They didn’t. The Viet Minh had some popular support as they were fighting to expel the French. But after the negotiations in Geneva that established a North and South Vietnam, the citizens could move to whichever country they wanted to live in. Over a million Vietnamese moved south. Less than 50,000 moved north.
Since very few of the Vietnamese were enamored with communism, but the communist felt that they knew what was best for everyone, they left a cadre of guerrilla fighters behind when they moved north. These were called Viet Cong.
The Viet Cong were able to recruit some people to fight against a very Trump-like corrupt government that was bent on self-enrichment and not building a vibrant democracy. With logistical support from the north and indirectly from USSR, the south’s future looked uncertain. So the south asked the US for help.

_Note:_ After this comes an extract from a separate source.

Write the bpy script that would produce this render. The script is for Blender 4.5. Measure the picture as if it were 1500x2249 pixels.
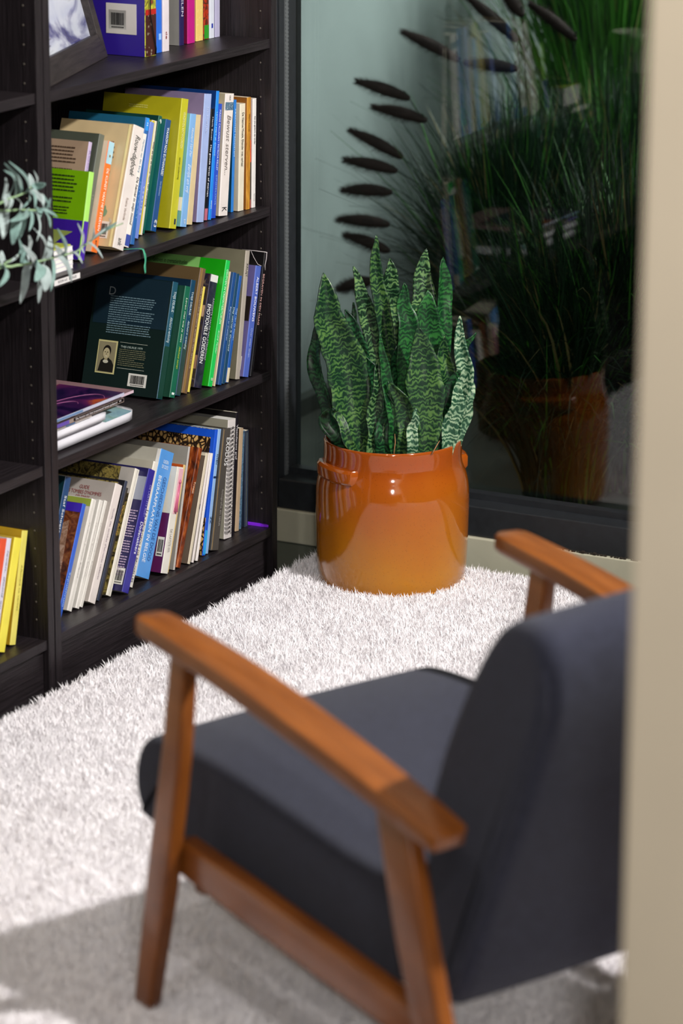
import bpy, math, random
import numpy as np
from mathutils import Matrix, Vector
for _o in list(bpy.data.objects): bpy.data.objects.remove(_o)
C = bpy.context.scene.collection
SC = bpy.context.scene
random.seed(11)
rng = np.random.default_rng(7)
R = math.radians
# room frame: +X runs along the bookcases towards the window, +Y into the bookcases, Z up, metres
# ------------------------------------------------------------------ camera
AZ, TH, RO = 0.481406, 0.27611, 0.0041678
def rot_in(x, y, z):                       # view heading -> room frame
    return Vector((x*math.sin(AZ)+y*math.cos(AZ), -x*math.cos(AZ)+y*math.sin(AZ), z))
f0 = Vector((0, math.cos(TH), -math.sin(TH))); r0 = Vector((1, 0, 0)); u0 = r0.cross(f0)
r1 = math.cos(RO)*r0+math.sin(RO)*u0; u1 = -math.sin(RO)*r0+math.cos(RO)*u0
cr, cu, cf = rot_in(*r1), rot_in(*u1), rot_in(*f0)
cam = bpy.data.cameras.new('camera'); cam_o = bpy.data.objects.new('camera', cam); C.objects.link(cam_o)
M = Matrix(((cr.x, cu.x, -cf.x, 0), (cr.y, cu.y, -cf.y, 0), (cr.z, cu.z, -cf.z, 1.84), (0, 0, 0, 1)))
cam_o.matrix_world = M
cam.sensor_fit = 'VERTICAL'; cam.sensor_height = 36.0; cam.sensor_width = 24.0
cam.lens = 7188.5/2249*36
cam.clip_start = 0.05; cam.clip_end = 60
cam.dof.use_dof = True; cam.dof.focus_distance = 6.08; cam.dof.aperture_fstop = 3.6
SC.camera = cam_o
# ------------------------------------------------------------------ world: dusk outside the window
w = bpy.data.worlds.new('dusk'); SC.world = w; w.use_nodes = True
w.node_tree.nodes['Background'].inputs[0].default_value = (0.47, 0.51, 0.52, 1)
w.node_tree.nodes['Background'].inputs[1].default_value = 0.75
# ------------------------------------------------------------------ lamps (room and hall spots, courtyard lamp, added fill on the outdoor wall)
def spot(name, loc, to, watts, size=0.05, cone=130, blend=0.4, col=(1, 0.97, 0.93)):
    l = bpy.data.lights.new(name, 'SPOT'); l.energy = watts; l.shadow_soft_size = size
    l.spot_size = R(cone); l.spot_blend = blend; l.color = col
    o = bpy.data.objects.new(name, l); C.objects.link(o); o.location = loc
    o.rotation_euler = (Vector(to)-Vector(loc)).to_track_quat('-Z', 'Y').to_euler(); return o
def area(name, loc, to, watts, sx, sy, col=(1, 1, 1)):
    l = bpy.data.lights.new(name, 'AREA'); l.energy = watts; l.shape = 'RECTANGLE'; l.size = sx; l.size_y = sy; l.color = col
    o = bpy.data.objects.new(name, l); C.objects.link(o); o.location = loc
    o.rotation_euler = (Vector(to)-Vector(loc)).to_track_quat('-Z', 'Y').to_euler(); return o
spot('room_spot', (4.07, 0.21, 2.66), (4.75, 2.2, 0.2), 610, 0.06)
spot('room_spot', (1.25, 0.35, 2.62), (5.2, 2.6, 0.2), 65, 0.05, 100)
spot('room_spot', (2.1, 1.75, 2.66), (4.9, 2.6, 0.2), 40, 0.05)
spot('hall_spot', (-0.9, -0.6, 2.3), (2.6, 0.5, 1.2), 330, 0.12, 40, 0.8)
spot('added_wall_fill', (6.1, 0.9, 2.75), (6.35, 3.57, 0.75), 70, 0.15, 70, 0.7, (0.9, 1, 1))  # added fill without a real fixture, brightens the outdoor wall
spot('courtyard_lamp', (7.6, 1.7, 2.9), (7.6, 3.2, 0.9), 420, 0.2, 60, 0.6, (0.95, 1, 0.95))
SC.view_settings.view_transform = 'Standard'; SC.view_settings.look = 'None'
SC.view_settings.exposure = 0.0; SC.view_settings.gamma = 1.0; SC.view_settings.use_curve_mapping = False
SC.cycles.max_bounces = 6; SC.cycles.transparent_max_bounces = 12; SC.cycles.use_denoising = True
SC.cycles.sample_clamp_indirect = 6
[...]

When the tide looked like it was turning against the Viet Cong, they committed their first strategic blunder; they adopted terrorist tactics. Anyone who has read Che Guevara’s or Mao Zedong’s books on guerrilla warfare would know that a guerrilla army without popular support will fail. No Army that terrorizes the populace will be supported by the populace.
The rest, as they say, is history. But the most telling bit of history is that it was not the Viet Cong that eventually conquered South Vietnam but the North Vietnamese Army. After Tet of ‘68, the Viet Cong had become so hated that they could not recruit. So the only effective communist fighting force in the South was the North Vietnamese Army.
One need to read American histories of that war with a high degree of scepticism. The Vietnamese war was extremely unpopular among the American intelligentsia (as it should have been). These same intellectuals wrote the history books often portraying the war in a way that supported their political opinions rather than presenting a balanced view of history.